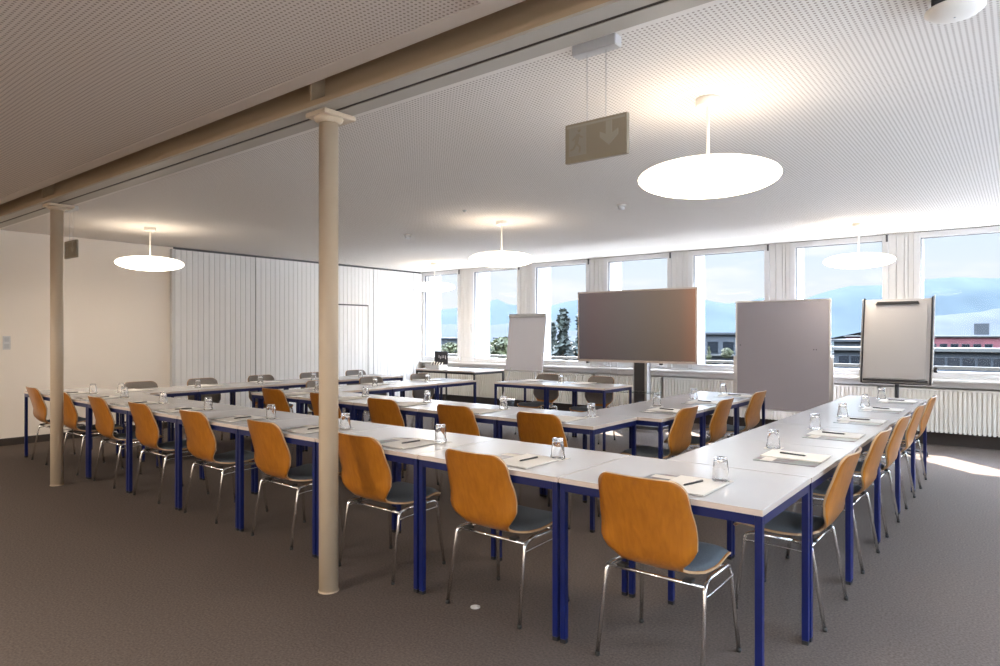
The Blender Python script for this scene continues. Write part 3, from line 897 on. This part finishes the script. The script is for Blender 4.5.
# ------------------------------------------------------------------ things on the side table
cs = empty('presentation_case', (-8.60, 8.93, TH)); tag(cs, 'open silver case with black lid on the side table', 'case')
m = MB().box(-.17, .17, -.11, .11, 0.001, .008).box(-.17, .17, -.11, -.102, .008, .075).box(-.17, .17, .102, .11, .008, .075).box(-.17, -.162, -.102, .102, .008, .075).box(.162, .17, -.102, .102, .008, .075)
m.build('tray', 'silver', cs)
MB().box(-.17, .17, .115, .14, .08, .33, .006).build('lid', 'black_steel', cs)
m = MB()
for x, z in ((-.04, .20), (.0, .18), (.04, .195), (.08, .20)): m.box(x-.006, x+.006, .108, .114, z, z+.05)
m.box(.12, .132, .108, .114, .18, .25)
m.build('tool_holder', 'silver', cs)
for k in range(9):
    x = -.14+k*.034
    q = MB().tube([(x, random.uniform(-.06, .0), .02), (x+.01, .02, .12+.02*random.random())], .008, 8)
    o = q.build('marker_pen', 'pen' if k % 2 else 'lampwhite', None, (-8.60, 8.93, TH))
    tag(o, 'marker pen standing in the open silver case', 'marker pen', 'markers in the open case')
for x, y, w_, d_, h_, l in ((-8.14, 9.0, .13, .10, .012, 'low brown box of cards on the side table beside the open case'), (-7.82, 9.02, .15, .105, .006, 'flat white sheet stack near the right end of the side table')):
    o = MB().box(-w_, w_, -d_, d_, .0, h_, .002).build('paper_stack', 'board' if h_ > .01 else 'paper', None, (x, y, TH+.0005), .1)
    tag(o, l, 'paper stack')
bk = empty('waste_basket', (-7.02, 9.05, 0)); tag(bk, 'small grey waste basket on the floor below the side table', 'waste basket')
m = MB()
prof = [(.10, .0), (.13, .26), (.126, .26), (.097, .006), (0, .006)]
m.lathe([(0, 0)]+prof, 24); m.build('bin', 'roofgrey', bk)
MB().lathe([(.128, .255), (.136, .255), (.136, .268), (.128, .268), (.128, .255)], 24).build('rim', 'silver', bk)

so = MB().lathe([(.025, 0), (.025, .004), (.020, .006), (.018, .003), (.011, .003), (.010, .006), (0, .006)], 24).build('floor_socket', 'socket', None, (-2.2, 2.57, 0.0))
tag(so, 'small round metal floor socket in the carpet before the front row', 'floor socket')

# ------------------------------------------------------------------ outside
GZ = -14
land = MB(); 
land.box(-900, 900, 14, 1600, GZ-1, GZ)
g = land.build('ground_outside', 'land'); tag(g, None, None, None, 'structure')

rail = empty('balcony_railing', (-4, WY+1.2, 0)); tag(rail, 'beige horizontal railing outside the windows', 'railing')
MB().box(-12, 8, -.04, .06, .905, .95).build('top_rail', 'cream', rail)
m = MB()
for k in range(14): m.box(-12+k*1.495, -12+k*1.495+.04, 0, .03, -.5, .905)
m.build('post', 'darkgrey', rail)
slab = MB().box(-22, RX+.28, WY+.5, WY+13, -.75, -.5).build('floor_bounce_terrace', 'bounce_terrace_dark'); slab['kind'] = 'structure'  # unseen slab added to throw light up at the ceiling

A_ = PI/2-math.atan((500+332)/660.0)
def from_cam(xpix, dist, z=None, ypix=None):
    k = (xpix-500)/660; fx, fy = -math.sin(A_)*1.0, math.cos(A_)
    # forward = (-sin A, cos A)
    X = fx*dist+fy*(k*dist); Y = fy*dist+(-fx)*(k*dist)
    return X, Y
FWD = Vector((-math.sin(A_), math.cos(A_), 0)); RGT = Vector((math.cos(A_), math.sin(A_), 0))
CAMZ = 1.40
def wp(xp, yp, d):
    """world point seen at a given place of the view at depth d"""
    return FWD*d+RGT*((xp-500)/660*d)+Vector((0, 0, CAMZ-(yp-334)/660*d))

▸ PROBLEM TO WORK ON
In the data above, please extract the lines from the first one through the line with "24).build('rim', 'silver', bk)", exactly, and keep pictures out.

▸ RESULT OF THE EXERCISE
The Blender Python script for this scene continues. Write part 3, from line 897 on. This part finishes the script. The script is for Blender 4.5.
# ------------------------------------------------------------------ things on the side table
cs = empty('presentation_case', (-8.60, 8.93, TH)); tag(cs, 'open silver case with black lid on the side table', 'case')
m = MB().box(-.17, .17, -.11, .11, 0.001, .008).box(-.17, .17, -.11, -.102, .008, .075).box(-.17, .17, .102, .11, .008, .075).box(-.17, -.162, -.102, .102, .008, .075).box(.162, .17, -.102, .102, .008, .075)
m.build('tray', 'silver', cs)
MB().box(-.17, .17, .115, .14, .08, .33, .006).build('lid', 'black_steel', cs)
m = MB()
for x, z in ((-.04, .20), (.0, .18), (.04, .195), (.08, .20)): m.box(x-.006, x+.006, .108, .114, z, z+.05)
m.box(.12, .132, .108, .114, .18, .25)
m.build('tool_holder', 'silver', cs)
for k in range(9):
    x = -.14+k*.034
    q = MB().tube([(x, random.uniform(-.06, .0), .02), (x+.01, .02, .12+.02*random.random())], .008, 8)
    o = q.build('marker_pen', 'pen' if k % 2 else 'lampwhite', None, (-8.60, 8.93, TH))
    tag(o, 'marker pen standing in the open silver case', 'marker pen', 'markers in the open case')
for x, y, w_, d_, h_, l in ((-8.14, 9.0, .13, .10, .012, 'low brown box of cards on the side table beside the open case'), (-7.82, 9.02, .15, .105, .006, 'flat white sheet stack near the right end of the side table')):
    o = MB().box(-w_, w_, -d_, d_, .0, h_, .002).build('paper_stack', 'board' if h_ > .01 else 'paper', None, (x, y, TH+.0005), .1)
    tag(o, l, 'paper stack')
bk = empty('waste_basket', (-7.02, 9.05, 0)); tag(bk, 'small grey waste basket on the floor below the side table', 'waste basket')
m = MB()
prof = [(.10, .0), (.13, .26), (.126, .26), (.097, .006), (0, .006)]
m.lathe([(0, 0)]+prof, 24); m.build('bin', 'roofgrey', bk)
MB().lathe([(.128, .255), (.136, .255), (.136, .268), (.128, .268), (.128, .255)], 24).build('rim', 'silver', bk)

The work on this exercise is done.